You can control only one of your party members at a time; you can field up to three of them at once. In practice, you'll likely find yourself switching between characters often, to initiate a certain kind of battle skill or to make sure a character will be healed properly. The hectic, fast-paced battles are engaging and satisfying when your characters are well prepared, and the wide variety of monsters and humanoid enemies you'll encounter will require you to adjust your tactics on the fly. There are a few different AI settings you can adopt for members of your party, but none of them are really efficient to the point that you can choose to play one character for any large amount of time. Healing your characters definitely requires quick reactions--when things go badly in Star Ocean, they tend to go very, very badly, very rapidly.

That leads to a balance issue in the game--the battles themselves. All enemies you'll face in Star Ocean: Till the End of Time are visible on the world map or in the dungeon you're currently navigating. It is often a simple matter to circumvent these enemies. Taking things a step further, it is possible for you to traverse an entire dungeon without touching an enemy once, if you're careful. As expected, such activity will often result in your getting severely tenderized by the next boss you come across, but actually, the difficulty of the enemies rises quite steeply fairly quickly. In fact, it rises so quickly that you have to spend quite a lot of time leveling, often by making sure you run into large numbers of monsters, making the fact that you can avoid encounters almost purposeless, since the game is designed around having you fight scores of them on a regular basis.

Avoiding encounters does have one important purpose, however; it facilitates dungeon survival. Star Ocean contains some lengthy dungeons, with many rooms, switches and keys to unlock doors, occasional traps, puzzles, and so on. You have an item limit of 20 for a particular item, which means that when you've run out of healing items, or magic-replenishing items, and you can't keep running into monsters to level up as you wend your way through a given area, there are times you have to drop everything and exit so you can go back to town. And that can mean wending your way back through long hallways, past crowds of monsters, all for another batch of items so that you can go back and do it all over again. This issue improves somewhat as a wider variety of items open up to you later in the game, but insufficient preparation can hit you at any time, and there's often no way of knowing beforehand just how large the dungeon you're entering is.

Dungeons require careful planning. Don't forget your space compass.
Dungeons require careful planning. Don't forget your space compass.

You'll get that wider variety of items from the game's invention system.
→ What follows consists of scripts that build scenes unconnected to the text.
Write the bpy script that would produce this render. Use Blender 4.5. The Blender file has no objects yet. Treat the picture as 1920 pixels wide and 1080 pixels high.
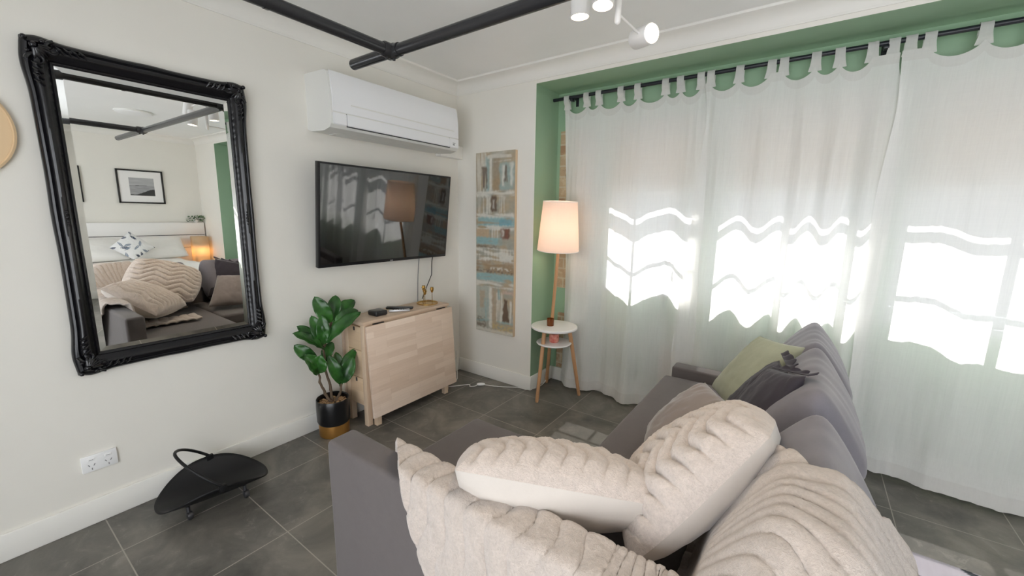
import bpy, bmesh, math, random
from mathutils import Vector, Matrix, noise
from math import sin, cos, pi, radians, sqrt, exp, atan2, floor as ffloor

random.seed(7)
SC = bpy.context.scene
COL = SC.collection

# ------------------------------------------------------------------ helpers
def lin(r, g, b):
    f = lambda c: (c / 255 / 12.92) if c / 255 <= 0.04045 else ((c / 255 + 0.055) / 1.055) ** 2.4
    return (f(r), f(g), f(b), 1.0)

def nz(x, y=0.0, z=0.0):
    return noise.noise(Vector((x, y, z)))

def sstep(a, b, x):
    t = min(1.0, max(0.0, (x - a) / (b - a)))
    return t * t * (3 - 2 * t)

class MB:
    """collects geometry for ONE mesh object"""
    def __init__(self):
        self.v = []; self.f = []; self.mi = []; self.sm = []
    def add(self, vs, fs, mi=0, smooth=True):
        o = len(self.v)
        self.v += [Vector(p) for p in vs]
        for f in fs:
            self.f.append([i + o for i in f]); self.mi.append(mi); self.sm.append(smooth)
        return self
    def box(self, x0, x1, y0, y1, z0, z1, mi=0, bev=0.0, seg=2, M=None):
        bm = bmesh.new()
        bmesh.ops.create_cube(bm, size=1.0)
        for v in bm.verts:
            v.co = Vector(((x0 + x1) / 2 + v.co.x * (x1 - x0), (y0 + y1) / 2 + v.co.y * (y1 - y0), (z0 + z1) / 2 + v.co.z * (z1 - z0)))
        if bev > 0:
            bmesh.ops.bevel(bm, geom=list(bm.edges), offset=bev, segments=seg, profile=0.5, affect='EDGES')
        if M is not None:
            bm.transform(M)
        return self.bm(bm, mi, bev > 0)
    def bm(self, bm, mi=0, smooth=True):
        bm.verts.index_update()
        self.add([v.co.copy() for v in bm.verts], [[v.index for v in f.verts] for f in bm.faces], mi, smooth)
        bm.free(); return self
    def lathe(self, prof, c=(0, 0, 0), n=32, mi=0, M=None, close=False):
        """prof: list of (r, z); revolved about z through c"""
        vs = []; fs = []
        for (r, z) in prof:
            for i in range(n):
                a = 2 * pi * i / n
                p = Vector((r * cos(a), r * sin(a), z))
                if M is not None: p = M @ p
                vs.append(p + Vector(c))
        m = len(prof)
        for j in range(m - 1):
            for i in range(n):
                a = j * n + i; b = j * n + (i + 1) % n
                fs.append([a, b, b + n, a + n])
        if prof[0][0] > 1e-6: fs.append(list(range(n))[::-1])
        if prof[-1][0] > 1e-6: fs.append([(m - 1) * n + i for i in range(n)])
        return self.add(vs, fs, mi)
    def tube(self, pts, r, n=10, mi=0, caps=True):
        pts = [Vector(p) for p in pts]
        m = len(pts); vs = []; fs = []
        prev = None
        for k in range(m):
            t = (pts[min(k + 1, m - 1)] - pts[max(k - 1, 0)]).normalized()
            if prev is None:
                u = t.orthogonal().normalized()
            else:
                u = (prev - t * prev.dot(t))
                u = u.normalized() if u.length > 1e-6 else t.orthogonal().normalized()
            prev = u; w = t.cross(u)
            rr = r[k] if isinstance(r, (list, tuple)) else r
            for i in range(n):
                a = 2 * pi * i / n
                vs.append(pts[k] + (u * cos(a) + w * sin(a)) * rr)
        for k in range(m - 1):
            for i in range(n):
                a = k * n + i; b = k * n + (i + 1) % n
                fs.append([a, b, b + n, a + n])
        if caps:
            fs.append(list(range(n))[::-1]); fs.append([(m - 1) * n + i for i in range(n)])
        return self.add(vs, fs, mi)
    def grid(self, fn, nu, nv, mi=0, keep=None, flip=False):
        vs = [fn(i / nu, j / nv) for j in range(nv + 1) for i in range(nu + 1)]
        fs = []
        for j in range(nv):
            for i in range(nu):
                if keep and not keep((i + .5) / nu, (j + .5) / nv): continue
                a = j * (nu + 1) + i
                q = [a, a + 1, a + nu + 2, a + nu + 1]
                fs.append(q[::-1] if flip else q)
        return self.add(vs, fs, mi)
    def sphere(self, c, r, n=12, mi=0, sx=1, sy=1, sz=1):
        prof = [(max(1e-7, r * sin(pi * k / n)), -r * cos(pi * k / n)) for k in range(n + 1)]
        o = len(self.v)
        self.lathe(prof, (0, 0, 0), n * 2, mi)
        for i in range(o, len(self.v)):
            p = self.v[i]; self.v[i] = Vector((p.x * sx + c[0], p.y * sy + c[1], p.z * sz + c[2]))
        return self
    def ico(self, c, r, mi=0, M=None, sub=1):
        bm = bmesh.new(); bmesh.ops.create_icosphere(bm, subdivisions=sub, radius=r)
        for v in bm.verts:
            p = v.co
            if M is not None: p = M @ p
            v.co = p + Vector(c)
        return self.bm(bm, mi, True)
    def build(self, name, mats, parent=None, angle=40, weld=0.0, subsurf=0, solid=0.0, normals=True):
        me = bpy.data.meshes.new(name)
        bm = bmesh.new()
        vv = [bm.verts.new(p) for p in self.v]
        bm.verts.ensure_lookup_table()
        for f, mi, s in zip(self.f, self.mi, self.sm):
            try:
                nf = bm.faces.new([vv[i] for i in f]); nf.material_index = mi; nf.smooth = s
            except ValueError:
                pass
        if weld > 0: bmesh.ops.remove_doubles(bm, verts=bm.verts, dist=weld)
        loose = [v for v in bm.verts if not v.link_faces]
        if loose: bmesh.ops.delete(bm, geom=loose, context='VERTS')
        if normals: bmesh.ops.recalc_face_normals(bm, faces=bm.faces)
        bm.to_mesh(me); bm.free()
        if angle: me.set_sharp_from_angle(angle=radians(angle))
        ms = mats if isinstance(mats, (list, tuple)) else [mats]
        for m in ms: me.materials.append(m)
        o = bpy.data.objects.new(name, me)
        COL.objects.link(o)
        if parent is not None:
            o.parent = parent
            # children are modelled in world space: undo the (unrotated) parent location
            o.matrix_parent_inverse = Matrix.Translation(parent_loc(parent)).inverted()
        if solid:
            md = o.modifiers.new('solid', 'SOLIDIFY'); md.thickness = solid; md.offset = 0
        if subsurf:
            md = o.modifiers.new('sub', 'SUBSURF'); md.levels = subsurf; md.render_levels = subsurf
        return o

def parent_loc(p):
    l = Vector(p.location)
    while p.parent is not None:
        # a parent that is itself an inverse-parented mesh sits at the world origin
        return Vector((0, 0, 0))
    return l

def thing(name, label, cat, loc, group=None):
    o = bpy.data.objects.new(name, None)
    o.empty_display_size = 0.05
    COL.objects.link(o); o.location = loc
    o['label'] = label; o['category'] = cat
    if group: o['group'] = group
    return o

def tag(o, label, cat, group=None):
    o['label'] = label; o['category'] = cat
    if group: o['group'] = group
    return o

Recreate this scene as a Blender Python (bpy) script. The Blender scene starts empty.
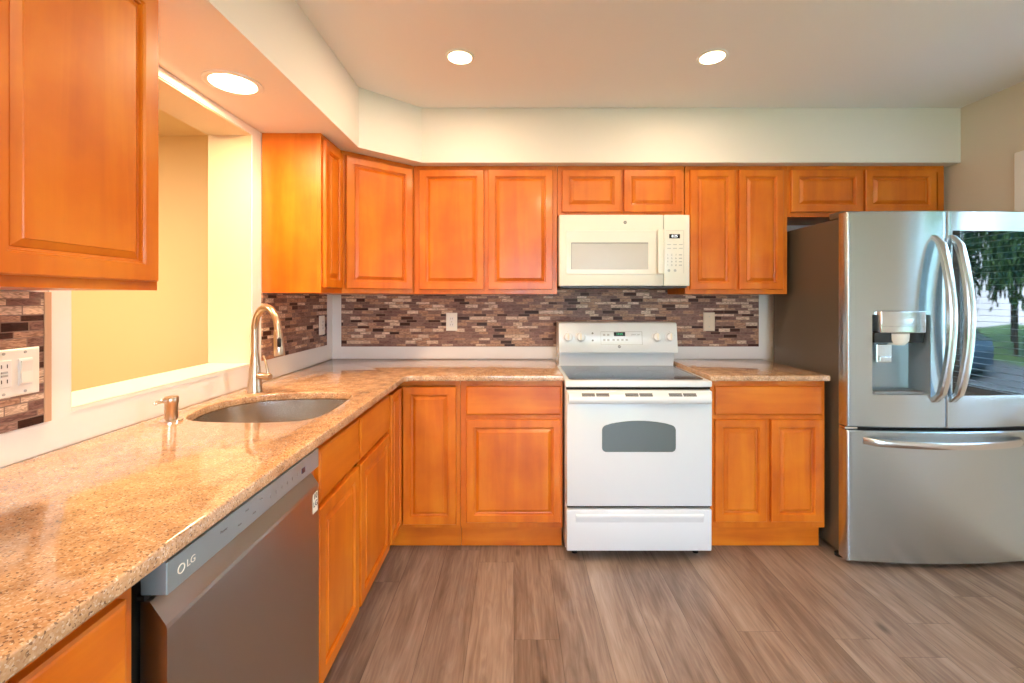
import bpy, bmesh, math, random
from mathutils import Vector, Matrix
scene = bpy.context.scene
COL = scene.collection
random.seed(7)

# ------------------------------------------------------------------ camera
cd = bpy.data.cameras.new('camera'); cam = bpy.data.objects.new('camera', cd); COL.objects.link(cam)
cd.sensor_width = 36.0; cd.lens = 440 / 1024 * 36.0
cd.shift_x = -2 / 1024; cd.shift_y = -42.5 / 1024
cd.clip_start = 0.02; cd.clip_end = 200
cam.location = (0, 0, 1.34); cam.rotation_euler = (math.pi / 2, 0, 0)
scene.camera = cam

# ------------------------------------------------------------------ world, exposure
w = bpy.data.worlds.new('sky'); scene.world = w; w.use_nodes = True
wn = w.node_tree.nodes; wl = w.node_tree.links
bg = wn['Background']
tc = wn.new('ShaderNodeTexCoord'); sx = wn.new('ShaderNodeSeparateXYZ'); rmp = wn.new('ShaderNodeValToRGB')
wl.new(tc.outputs['Generated'], sx.inputs[0]); wl.new(sx.outputs['Z'], rmp.inputs[0]); wl.new(rmp.outputs[0], bg.inputs[0])
rmp.color_ramp.elements[0].position = 0.0; rmp.color_ramp.elements[0].color = (0.72, 0.84, 1.0, 1)
rmp.color_ramp.elements[1].position = 0.7; rmp.color_ramp.elements[1].color = (0.40, 0.68, 1.0, 1)
bg.inputs[1].default_value = 11.0
scene.view_settings.view_transform = 'Standard'
scene.view_settings.look = 'None'
scene.view_settings.gamma = 1.0
scene.view_settings.use_curve_mapping = False
scene.view_settings.exposure = 0.27
scene.cycles.use_denoising = True
scene.cycles.sample_clamp_indirect = 6.0
scene.cycles.max_bounces = 10
scene.cycles.diffuse_bounces = 5
scene.cycles.glossy_bounces = 5

def area(name, loc, rot, sx_, sy_, power, col, portal=False):
    l = bpy.data.lights.new(name, 'AREA'); l.shape = 'RECTANGLE'; l.size = sx_; l.size_y = sy_
    l.energy = power; l.color = col
    if portal: l.cycles.is_portal = True
    o = bpy.data.objects.new(name, l); COL.objects.link(o); o.location = loc; o.rotation_euler = rot
    return o
sl = bpy.data.lights.new('sun', 'SUN'); sl.energy = 16; sl.angle = 0.01; sl.color = (1.0, .97, .92)  # added to brighten the trees and lawn; aimed to stay out of the rooms
so = bpy.data.objects.new('sun', sl); COL.objects.link(so); so.rotation_euler = Vector((0.72, -0.12, -0.68)).to_track_quat('-Z', 'Y').to_euler()
# sky portals in the window and in the added glass door
area('window_portal', (2.76, 1.7525, 1.41), (0, math.pi / 2, 0), 1.24, .92, 1, (1, 1, 1), True)
area('added_door_portal', (0.9, -2.16, 1.05), (-math.pi / 2, 0, math.pi), 2.4, 2.1, 1, (1, 1, 1), True)

# ------------------------------------------------------------------ materials
def srgb(r, g, b):
    f = lambda c: (c / 255 / 12.92) if c / 255 <= 0.04045 else ((c / 255 + 0.055) / 1.055) ** 2.4
    return (f(r), f(g), f(b), 1)
def mat(name, col=(200, 200, 200), rough=0.5, metal=0.0, coat=0.0, spec=0.5):
    m = bpy.data.materials.new(name); m.use_nodes = True
    p = m.node_tree.nodes['Principled BSDF']
    p.inputs['Base Color'].default_value = srgb(*col)
    p.inputs['Roughness'].default_value = rough; p.inputs['Metallic'].default_value = metal
    p.inputs['Coat Weight'].default_value = coat; p.inputs['Coat Roughness'].default_value = 0.12
    p.inputs['Specular IOR Level'].default_value = spec
    return m
def N(m, kind, **kw):
    n = m.node_tree.nodes.new(kind)
    for k, v in kw.items(): setattr(n, k, v)
    return n
def L(m, a, b): m.node_tree.links.new(a, b)
def P(m): return m.node_tree.nodes['Principled BSDF']
def math_(m, op, a, b=None):
    n = N(m, 'ShaderNodeMath', operation=op)
    for i, v in enumerate((a, b)):
        if v is None: continue
        if isinstance(v, (int, float)): n.inputs[i].default_value = v
        else: L(m, v, n.inputs[i])
    return n.outputs[0]
def ramp(m, fac, stops):
    r = N(m, 'ShaderNodeValToRGB'); L(m, fac, r.inputs[0]); e = r.color_ramp.elements
    e[0].position = stops[0][0]; e[0].color = srgb(*stops[0][1])
    e[1].position = stops[-1][0]; e[1].color = srgb(*stops[-1][1])
    for p_, c in stops[1:-1]:
        x = e.new(p_); x.color = srgb(*c)
    return r
def bump(m, h, strength, dist=0.002):
    b = N(m, 'ShaderNodeBump'); b.inputs['Strength'].default_value = strength; b.inputs['Distance'].default_value = dist
    L(m, h, b.inputs['Height']); L(m, b.outputs[0], P(m).inputs['Normal'])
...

While traveling through a certain town, you'll meet representatives from the Craftsman's Guild, which provides space in many different workshop locations for characters to produce items. Each character in the guild, including members of your party and non-player characters, have different levels of skill at different disciplines. For example, Fayt has a knack for writing, while others have talent with cooking or smithing. Once an item is developed, it then becomes available for sale at shops, and you can reap the benefits of better armor, weapons, healing items, accessories, and so on. If you don't have time to ply your own skills, the NPC inventors will still manage to keep a good flow of items coming--along with the occasional "bad" item, like cheap sashimi or spicy cake. You can keep track of the guild's doing through a PDA, which will let you know when a new inventor appears, when a new item is invented, and when new items go on sale.

The North American release of Star Ocean: Till the End of Time is actually the director's cut, which is the second release of the original title. This version has two new playable characters that weren't in the first Japanese release, as well as some additional cinematic sequences and a versus mode, which is unlockable. This version also comes without any of the crashing bugs that were present in the very first presses of the original Japanese title. The game also contains a feature that's something of a Star Ocean staple; depending on Fayt's interactions with various characters during the game, your ending will be slightly different.

Visually, the game's characters are simple and clean in design, evoking the anime style in 3D with their large eyes and bright hairstyles. The models don't have a large range of expression, but they manage to do quite a bit with minor changes to the tilt of their eyebrows and the set of their mouths. Their range of motion looks natural, without too much abuse of the "this character only waves his arms in this one motion and no other" technique. The game's environments are well accoutered for their respective sizes; towns look a bit richer than wide-open fields, and there are a good variety of areas, from deserts, to plains, to old forests, to sewers, to ruins, to icy tunnels. The game's cinematic CG sequences in particular are really good looking, and they usually come in short snatches between scenes rather than as full-length films. Additionally, there's a lot of great theatrical camerawork even during the in-engine cutscenes, with characters positioned like they've been set up for certain shots rather than simply milling about and chatting.

Explore new life and new civilizations.
Explore new life and new civilizations.

In regard to chatting, several characters' voice work--notably Fayt, the straightforward Cliff, and the enigmatic Nel--is above par, with natural delivery, appropriately inflected emotion, and believable performances that can unfortunately be so rare in gaming. Much of the rest of the speaking roles are also quite solid, barring the occasional Minnie Mouse voice that always seems to crop up at least once in games like this. Star Ocean's musical score is a somewhat eclectic assortment of rock and various orchestral themes that are distinct for different areas and scenes. Sometimes the music is simply unremarkable, but there are also a number of great pieces for certain cities and towns in the game that are very pleasing.

Star Ocean's universe is an appealing one, but it doesn't come without some minor caveats. Those who get the most enjoyment out of Star Ocean: Till the End of Time will be those who enjoy a little of both worlds--a real-time, responsive, progressive type of battle system right alongside deep dungeon crawls, sometimes restrictive item quantities, and lots of character leveling.